Melalui lagu itu, Maudy ingin menyampaikan pesan bahwa para perempuan juga harus punya mimpi yang lain. Tidak selalu pihak laki-laki yang harus menang. ”Jadi jangan lantas enggak mengejar mimpi juga. Nanti jadi penyesalan,” tutur Maudy.
Ada juga lagu ”Alasan untuk Bahagia” yang menceritakan tentang alasan-alasan untuk bahagia. Sedikit pesan tentang pemberdayaan perempuan seperti di albumnya itu, akan diselipkan juga dalam buku antologi Maudy yang akan dirilis tahun ini.
Isu pemberdayaan perempuan, pemberdayaan anak muda, dan pendidikan memang menjadi perhatian Maudy. Dari ketiganya, menurut Maudy, pendidikan menduduki posisi paling atas dan harus dikerjakan lebih dulu meski sifatnya lebih jangka panjang.
”Kalau yang dua itu, kan, lebih soal mindset. Kita bisa baru mulai pembicaraan tentang hal seperti itu kalau cara berpikir kita sudah matang. Baru bisa membuat perubahan besar,” katanya.
Di bidang pendidikan, salah satu hal yang menjadi perhatiannya adalah kurikulum. Menurut dia, kurikulum seharusnya bisa didesain agar siswa terbiasa berpikir kritis.

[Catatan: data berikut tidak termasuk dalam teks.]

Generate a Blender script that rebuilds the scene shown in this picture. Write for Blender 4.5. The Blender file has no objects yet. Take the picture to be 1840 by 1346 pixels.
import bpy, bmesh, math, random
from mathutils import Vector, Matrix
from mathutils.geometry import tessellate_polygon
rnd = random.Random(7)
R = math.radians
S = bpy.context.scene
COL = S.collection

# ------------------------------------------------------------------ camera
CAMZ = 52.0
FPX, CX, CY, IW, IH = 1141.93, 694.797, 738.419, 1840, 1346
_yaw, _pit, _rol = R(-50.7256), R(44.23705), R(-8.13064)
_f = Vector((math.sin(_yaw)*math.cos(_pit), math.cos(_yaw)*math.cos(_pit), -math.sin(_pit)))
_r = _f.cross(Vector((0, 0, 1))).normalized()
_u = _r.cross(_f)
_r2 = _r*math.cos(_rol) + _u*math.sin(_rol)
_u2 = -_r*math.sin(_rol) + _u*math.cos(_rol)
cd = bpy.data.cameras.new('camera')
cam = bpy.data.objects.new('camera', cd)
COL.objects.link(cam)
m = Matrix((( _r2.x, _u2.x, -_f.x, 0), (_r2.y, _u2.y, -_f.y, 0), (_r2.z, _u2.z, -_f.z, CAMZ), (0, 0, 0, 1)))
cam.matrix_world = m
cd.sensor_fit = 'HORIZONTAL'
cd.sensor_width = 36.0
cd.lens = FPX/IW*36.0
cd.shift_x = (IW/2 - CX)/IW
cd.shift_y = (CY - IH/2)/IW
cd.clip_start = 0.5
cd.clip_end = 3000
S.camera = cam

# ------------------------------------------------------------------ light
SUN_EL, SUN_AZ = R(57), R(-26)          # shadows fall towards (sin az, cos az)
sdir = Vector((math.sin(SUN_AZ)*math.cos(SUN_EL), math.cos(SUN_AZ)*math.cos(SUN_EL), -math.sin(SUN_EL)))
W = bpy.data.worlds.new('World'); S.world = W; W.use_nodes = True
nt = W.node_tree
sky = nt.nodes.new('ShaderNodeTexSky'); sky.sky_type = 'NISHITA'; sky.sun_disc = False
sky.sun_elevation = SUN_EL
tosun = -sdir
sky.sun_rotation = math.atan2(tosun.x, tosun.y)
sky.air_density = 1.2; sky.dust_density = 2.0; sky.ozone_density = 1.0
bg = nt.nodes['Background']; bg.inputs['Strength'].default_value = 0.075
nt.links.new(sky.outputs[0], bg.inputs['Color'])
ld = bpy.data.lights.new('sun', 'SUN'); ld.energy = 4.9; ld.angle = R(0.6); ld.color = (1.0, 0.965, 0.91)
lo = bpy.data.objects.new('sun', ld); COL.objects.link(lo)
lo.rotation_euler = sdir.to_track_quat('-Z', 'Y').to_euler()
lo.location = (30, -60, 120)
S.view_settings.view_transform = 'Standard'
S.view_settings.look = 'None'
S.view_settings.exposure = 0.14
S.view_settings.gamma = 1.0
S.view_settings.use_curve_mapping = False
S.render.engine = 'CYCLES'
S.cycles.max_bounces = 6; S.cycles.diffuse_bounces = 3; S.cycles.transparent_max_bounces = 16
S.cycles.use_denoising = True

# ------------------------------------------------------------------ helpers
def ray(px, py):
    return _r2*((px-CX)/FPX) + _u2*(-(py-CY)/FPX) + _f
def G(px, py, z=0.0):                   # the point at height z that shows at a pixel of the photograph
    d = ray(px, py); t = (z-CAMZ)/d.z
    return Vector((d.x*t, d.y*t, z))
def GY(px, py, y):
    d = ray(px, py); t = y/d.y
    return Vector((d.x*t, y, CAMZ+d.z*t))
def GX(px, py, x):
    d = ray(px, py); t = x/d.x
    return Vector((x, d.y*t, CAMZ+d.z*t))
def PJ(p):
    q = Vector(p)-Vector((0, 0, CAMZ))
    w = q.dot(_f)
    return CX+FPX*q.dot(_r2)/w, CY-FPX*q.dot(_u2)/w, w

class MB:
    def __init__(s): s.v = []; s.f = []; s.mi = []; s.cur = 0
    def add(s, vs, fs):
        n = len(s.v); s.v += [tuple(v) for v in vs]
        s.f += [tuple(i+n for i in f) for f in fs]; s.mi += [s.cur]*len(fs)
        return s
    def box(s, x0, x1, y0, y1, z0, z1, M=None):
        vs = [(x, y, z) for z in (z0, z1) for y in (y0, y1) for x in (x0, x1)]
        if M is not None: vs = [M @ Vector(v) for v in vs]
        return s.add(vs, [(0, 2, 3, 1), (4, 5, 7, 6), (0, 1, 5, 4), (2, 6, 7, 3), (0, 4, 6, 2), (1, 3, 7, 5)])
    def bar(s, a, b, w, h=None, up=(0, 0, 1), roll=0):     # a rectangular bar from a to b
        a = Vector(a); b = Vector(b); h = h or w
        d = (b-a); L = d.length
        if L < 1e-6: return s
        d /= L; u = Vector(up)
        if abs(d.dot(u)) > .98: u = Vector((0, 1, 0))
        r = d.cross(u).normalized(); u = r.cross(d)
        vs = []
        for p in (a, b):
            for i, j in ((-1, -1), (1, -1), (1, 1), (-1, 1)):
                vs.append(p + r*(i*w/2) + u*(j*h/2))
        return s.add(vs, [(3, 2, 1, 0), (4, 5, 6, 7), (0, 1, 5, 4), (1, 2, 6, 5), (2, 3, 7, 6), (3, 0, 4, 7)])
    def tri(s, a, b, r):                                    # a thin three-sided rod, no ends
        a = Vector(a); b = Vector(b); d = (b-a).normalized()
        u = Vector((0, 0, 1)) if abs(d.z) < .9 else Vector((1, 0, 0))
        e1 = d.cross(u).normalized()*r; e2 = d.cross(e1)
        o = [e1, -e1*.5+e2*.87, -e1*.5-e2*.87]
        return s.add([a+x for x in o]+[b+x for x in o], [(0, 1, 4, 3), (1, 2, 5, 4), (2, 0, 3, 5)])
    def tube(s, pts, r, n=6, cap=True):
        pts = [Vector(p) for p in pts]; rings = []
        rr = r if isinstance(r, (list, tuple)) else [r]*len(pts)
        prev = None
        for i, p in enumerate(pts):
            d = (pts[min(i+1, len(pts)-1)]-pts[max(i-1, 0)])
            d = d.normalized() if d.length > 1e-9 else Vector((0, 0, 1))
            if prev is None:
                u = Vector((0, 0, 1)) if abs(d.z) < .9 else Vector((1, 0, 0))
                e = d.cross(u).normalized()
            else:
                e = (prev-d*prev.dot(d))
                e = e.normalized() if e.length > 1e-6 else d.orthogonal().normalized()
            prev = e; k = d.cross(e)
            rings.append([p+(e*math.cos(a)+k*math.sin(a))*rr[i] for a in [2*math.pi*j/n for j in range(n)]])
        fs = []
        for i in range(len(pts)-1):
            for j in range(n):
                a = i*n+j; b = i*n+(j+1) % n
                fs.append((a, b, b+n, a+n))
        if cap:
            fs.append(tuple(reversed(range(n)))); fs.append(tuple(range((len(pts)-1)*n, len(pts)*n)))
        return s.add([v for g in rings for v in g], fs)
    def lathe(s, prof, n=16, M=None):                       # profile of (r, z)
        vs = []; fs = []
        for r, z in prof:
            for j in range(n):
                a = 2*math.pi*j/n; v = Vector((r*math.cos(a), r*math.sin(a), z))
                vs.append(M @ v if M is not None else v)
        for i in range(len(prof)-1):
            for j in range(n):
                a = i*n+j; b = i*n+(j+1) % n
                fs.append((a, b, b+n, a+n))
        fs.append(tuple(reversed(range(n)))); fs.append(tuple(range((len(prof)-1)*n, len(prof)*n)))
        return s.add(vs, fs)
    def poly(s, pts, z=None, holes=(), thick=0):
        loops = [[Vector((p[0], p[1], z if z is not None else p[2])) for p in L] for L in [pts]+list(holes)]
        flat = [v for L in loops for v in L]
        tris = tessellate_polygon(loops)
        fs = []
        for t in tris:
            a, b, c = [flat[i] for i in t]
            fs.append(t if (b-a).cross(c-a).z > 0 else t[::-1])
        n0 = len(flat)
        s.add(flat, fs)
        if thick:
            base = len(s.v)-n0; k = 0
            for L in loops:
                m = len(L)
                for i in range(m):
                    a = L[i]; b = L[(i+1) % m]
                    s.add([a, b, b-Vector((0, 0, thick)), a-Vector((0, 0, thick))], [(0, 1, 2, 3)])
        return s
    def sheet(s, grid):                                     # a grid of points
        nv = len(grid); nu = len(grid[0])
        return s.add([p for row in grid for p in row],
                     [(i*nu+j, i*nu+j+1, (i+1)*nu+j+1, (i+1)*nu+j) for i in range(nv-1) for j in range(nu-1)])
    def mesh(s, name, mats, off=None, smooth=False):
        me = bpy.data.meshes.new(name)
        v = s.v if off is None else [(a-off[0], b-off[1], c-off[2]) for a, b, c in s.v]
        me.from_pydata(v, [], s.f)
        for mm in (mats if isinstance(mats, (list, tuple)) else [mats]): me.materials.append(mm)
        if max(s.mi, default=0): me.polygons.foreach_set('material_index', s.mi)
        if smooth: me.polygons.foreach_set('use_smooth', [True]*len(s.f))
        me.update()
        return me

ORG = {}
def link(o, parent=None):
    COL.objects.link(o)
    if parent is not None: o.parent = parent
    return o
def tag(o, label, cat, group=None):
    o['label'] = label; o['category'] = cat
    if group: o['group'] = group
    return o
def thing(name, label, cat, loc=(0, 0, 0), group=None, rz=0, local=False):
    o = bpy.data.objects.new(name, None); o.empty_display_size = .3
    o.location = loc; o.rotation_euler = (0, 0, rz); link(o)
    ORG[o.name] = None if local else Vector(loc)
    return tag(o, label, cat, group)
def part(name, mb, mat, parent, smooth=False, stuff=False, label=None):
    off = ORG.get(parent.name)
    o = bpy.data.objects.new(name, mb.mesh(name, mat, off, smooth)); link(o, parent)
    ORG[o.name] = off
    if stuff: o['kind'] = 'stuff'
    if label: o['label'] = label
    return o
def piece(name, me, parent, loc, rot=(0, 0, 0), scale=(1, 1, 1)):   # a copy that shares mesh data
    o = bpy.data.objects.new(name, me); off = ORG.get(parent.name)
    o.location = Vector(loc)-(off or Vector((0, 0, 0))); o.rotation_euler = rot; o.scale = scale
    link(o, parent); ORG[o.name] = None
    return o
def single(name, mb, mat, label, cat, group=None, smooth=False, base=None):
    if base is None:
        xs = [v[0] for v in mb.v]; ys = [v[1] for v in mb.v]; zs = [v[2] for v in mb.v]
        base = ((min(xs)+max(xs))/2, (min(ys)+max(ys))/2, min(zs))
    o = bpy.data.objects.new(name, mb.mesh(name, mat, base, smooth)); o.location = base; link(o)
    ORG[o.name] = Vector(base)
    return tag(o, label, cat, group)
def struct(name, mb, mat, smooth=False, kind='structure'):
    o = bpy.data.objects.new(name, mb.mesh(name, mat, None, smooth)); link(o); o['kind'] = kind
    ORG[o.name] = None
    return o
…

”Takutnya kalau baru mulai itu di saat kuliah, independent thinking-nya agak telat. Ini juga untuk mengajarkan anak-anak muda supaya beneran punya opini. Berbeda juga enggak papa, sama juga enggak papa, tapi punya opini. Enggak cuma oke-oke aja,” kata Maudy. Dunia Maudy, begitu luas, tak terbatas.